## start
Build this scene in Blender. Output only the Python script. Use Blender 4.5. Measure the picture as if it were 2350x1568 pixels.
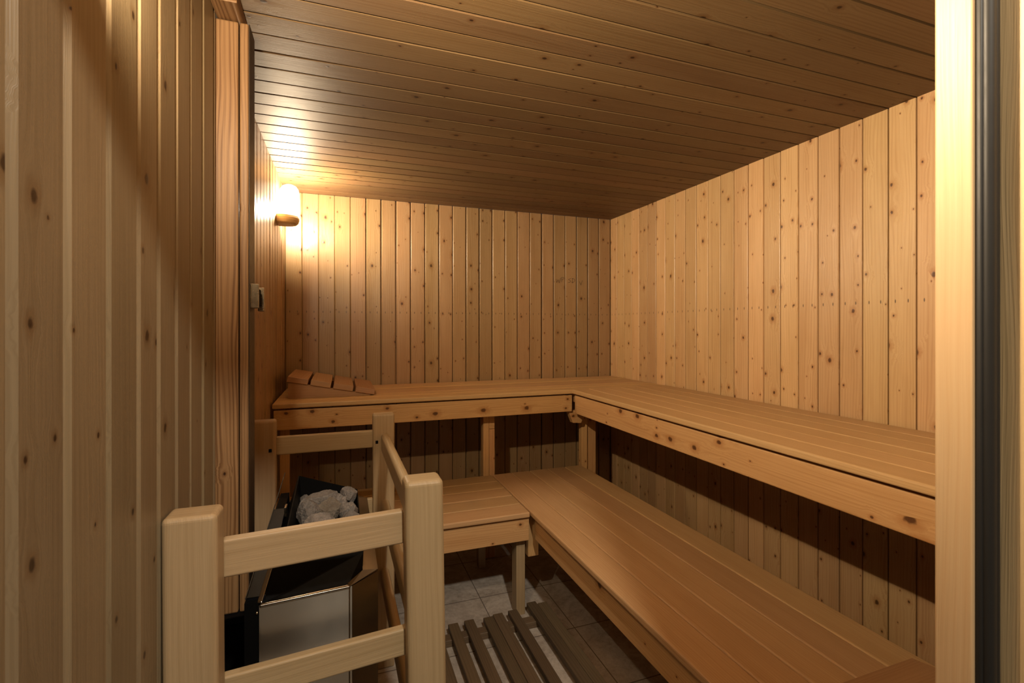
import bpy, bmesh, math, random
from mathutils import Vector, Matrix, noise

random.seed(11)
scene = bpy.context.scene
for o in list(bpy.data.objects):
    bpy.data.objects.remove(o, do_unlink=True)
COL = scene.collection

# ------------------------------------------------------------------ camera
cam_data = bpy.data.cameras.new('camera')
cam = bpy.data.objects.new('camera', cam_data)
COL.objects.link(cam)
cam.location = (0, 0, 1.309)
cam.rotation_euler = (math.radians(90), 0, -0.342852)
cam_data.sensor_width = 36
cam_data.sensor_fit = 'HORIZONTAL'
cam_data.lens = 1096.4 / 2350 * 36
cam_data.shift_y = -32 / 2350
cam_data.clip_start = 0.02
cam_data.dof.use_dof = True
cam_data.dof.focus_distance = 1.9
cam_data.dof.aperture_fstop = 12.0
scene.camera = cam

# ------------------------------------------------------------------ world, exposure
world = bpy.data.worlds.new('world')
scene.world = world
world.use_nodes = True
bg = world.node_tree.nodes['Background']
bg.inputs['Color'].default_value = (1, 0.9, 0.78, 1)
bg.inputs['Strength'].default_value = 0.03
scene.view_settings.view_transform = 'Standard'
scene.view_settings.look = 'None'
scene.view_settings.gamma = 1
scene.view_settings.use_curve_mapping = False
scene.view_settings.exposure = 0.0

# lobby ceiling light outside the door, shining in over the camera
LOBBY_ENERGY = 140
lob = bpy.data.lights.new('lobby_light', 'POINT')
lob.energy = LOBBY_ENERGY
lob.color = (1.0, 0.89, 0.73)
lob.shadow_soft_size = 0.05
lob_o = bpy.data.objects.new('lobby_light', lob)
lob_o.location = (0.29, -0.50, 2.55)
COL.objects.link(lob_o)

LAMP_STRENGTH = 5.0         # frosted glass shades of the two wall lamps
LAMP_COLOR = (1.0, 0.785, 0.525)
FAR_WATT = (150.0, 5.0)     # all-round bulb, then forward fill added to brighten the right wall
NEAR_WATT = (142.0, 132.0)

# ------------------------------------------------------------------ node helpers
class NT:
    def __init__(self, mat):
        self.t = mat.node_tree
        self.t.nodes.clear()
    def n(self, kind, **kw):
        nd = self.t.nodes.new(kind)
        for k, v in kw.items():
            setattr(nd, k, v)
        return nd
    def l(self, a, b):
        self.t.links.new(a, b)
    def val(self, sock, v):
        if hasattr(v, 'is_output'):
            self.l(v, sock)
        else:
            sock.default_value = v
    def m(self, op, a, b=0.0, c=0.0, clamp=False):
        nd = self.n('ShaderNodeMath', operation=op, use_clamp=clamp)
        self.val(nd.inputs[0], a); self.val(nd.inputs[1], b); self.val(nd.inputs[2], c)
        return nd.outputs[0]
    def xyz(self, x, y, z=0.0):
        nd = self.n('ShaderNodeCombineXYZ')
        for i, v in enumerate((x, y, z)):
            self.val(nd.inputs[i], v)
        return nd.outputs[0]
    def noise(self, vec, scale=1.0, detail=2.0, rough=0.5, dist=0.0):
        nd = self.n('ShaderNodeTexNoise')
        self.l(vec, nd.inputs['Vector'])
        nd.inputs['Scale'].default_value = scale
        nd.inputs['Detail'].default_value = detail
        nd.inputs['Roughness'].default_value = rough
        nd.inputs['Distortion'].default_value = dist
        return nd.outputs['Fac']
    def step(self, v, a, b, c=0.0, d=1.0):
        nd = self.n('ShaderNodeMapRange', interpolation_type='SMOOTHSTEP')
        self.val(nd.inputs['Value'], v)
        nd.inputs['From Min'].default_value = a; nd.inputs['From Max'].default_value = b
        nd.inputs['To Min'].default_value = c; nd.inputs['To Max'].default_value = d
        return nd.outputs[0]
    def mix(self, fac, a, b, mode='MIX'):
        nd = self.n('ShaderNodeMix', data_type='RGBA', blend_type=mode)
        self.val(nd.inputs['Factor'], fac)
        for s, v in ((nd.inputs[6], a), (nd.inputs[7], b)):
            if hasattr(v, 'is_output'):
                self.l(v, s)
            else:
                s.default_value = (*v, 1)
        return nd.outputs[2]
    def out(self, shader):
        o = self.n('ShaderNodeOutputMaterial')
        self.l(shader, o.inputs['Surface'])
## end
# [OBJECTIVE]
Copy the listing in full and without alteration, omitting every picture.

# [FINAL ANSWER]
Build this scene in Blender. Output only the Python script. Use Blender 4.5. Measure the picture as if it were 2350x1568 pixels.
import bpy, bmesh, math, random
from mathutils import Vector, Matrix, noise

random.seed(11)
scene = bpy.context.scene
for o in list(bpy.data.objects):
    bpy.data.objects.remove(o, do_unlink=True)
COL = scene.collection

# ------------------------------------------------------------------ camera
cam_data = bpy.data.cameras.new('camera')
cam = bpy.data.objects.new('camera', cam_data)
COL.objects.link(cam)
cam.location = (0, 0, 1.309)
cam.rotation_euler = (math.radians(90), 0, -0.342852)
cam_data.sensor_width = 36
cam_data.sensor_fit = 'HORIZONTAL'
cam_data.lens = 1096.4 / 2350 * 36
cam_data.shift_y = -32 / 2350
cam_data.clip_start = 0.02
cam_data.dof.use_dof = True
cam_data.dof.focus_distance = 1.9
cam_data.dof.aperture_fstop = 12.0
scene.camera = cam

# ------------------------------------------------------------------ world, exposure
world = bpy.data.worlds.new('world')
scene.world = world
world.use_nodes = True
bg = world.node_tree.nodes['Background']
bg.inputs['Color'].default_value = (1, 0.9, 0.78, 1)
bg.inputs['Strength'].default_value = 0.03
scene.view_settings.view_transform = 'Standard'
scene.view_settings.look = 'None'
scene.view_settings.gamma = 1
scene.view_settings.use_curve_mapping = False
scene.view_settings.exposure = 0.0

# lobby ceiling light outside the door, shining in over the camera
LOBBY_ENERGY = 140
lob = bpy.data.lights.new('lobby_light', 'POINT')
lob.energy = LOBBY_ENERGY
lob.color = (1.0, 0.89, 0.73)
lob.shadow_soft_size = 0.05
lob_o = bpy.data.objects.new('lobby_light', lob)
lob_o.location = (0.29, -0.50, 2.55)
COL.objects.link(lob_o)

LAMP_STRENGTH = 5.0         # frosted glass shades of the two wall lamps
LAMP_COLOR = (1.0, 0.785, 0.525)
FAR_WATT = (150.0, 5.0)     # all-round bulb, then forward fill added to brighten the right wall
NEAR_WATT = (142.0, 132.0)

# ------------------------------------------------------------------ node helpers
class NT:
    def __init__(self, mat):
        self.t = mat.node_tree
        self.t.nodes.clear()
    def n(self, kind, **kw):
        nd = self.t.nodes.new(kind)
        for k, v in kw.items():
            setattr(nd, k, v)
        return nd
    def l(self, a, b):
        self.t.links.new(a, b)
    def val(self, sock, v):
        if hasattr(v, 'is_output'):
            self.l(v, sock)
        else:
            sock.default_value = v
    def m(self, op, a, b=0.0, c=0.0, clamp=False):
        nd = self.n('ShaderNodeMath', operation=op, use_clamp=clamp)
        self.val(nd.inputs[0], a); self.val(nd.inputs[1], b); self.val(nd.inputs[2], c)
        return nd.outputs[0]
    def xyz(self, x, y, z=0.0):
        nd = self.n('ShaderNodeCombineXYZ')
        for i, v in enumerate((x, y, z)):
            self.val(nd.inputs[i], v)
        return nd.outputs[0]
    def noise(self, vec, scale=1.0, detail=2.0, rough=0.5, dist=0.0):
        nd = self.n('ShaderNodeTexNoise')
        self.l(vec, nd.inputs['Vector'])
        nd.inputs['Scale'].default_value = scale
        nd.inputs['Detail'].default_value = detail
        nd.inputs['Roughness'].default_value = rough
        nd.inputs['Distortion'].default_value = dist
        return nd.outputs['Fac']
    def step(self, v, a, b, c=0.0, d=1.0):
        nd = self.n('ShaderNodeMapRange', interpolation_type='SMOOTHSTEP')
        self.val(nd.inputs['Value'], v)
        nd.inputs['From Min'].default_value = a; nd.inputs['From Max'].default_value = b
        nd.inputs['To Min'].default_value = c; nd.inputs['To Max'].default_value = d
        return nd.outputs[0]
    def mix(self, fac, a, b, mode='MIX'):
        nd = self.n('ShaderNodeMix', data_type='RGBA', blend_type=mode)
        self.val(nd.inputs['Factor'], fac)
        for s, v in ((nd.inputs[6], a), (nd.inputs[7], b)):
            if hasattr(v, 'is_output'):
                self.l(v, s)
            else:
                s.default_value = (*v, 1)
        return nd.outputs[2]
    def out(self, shader):
        o = self.n('ShaderNodeOutputMaterial')
        self.l(shader, o.inputs['Surface'])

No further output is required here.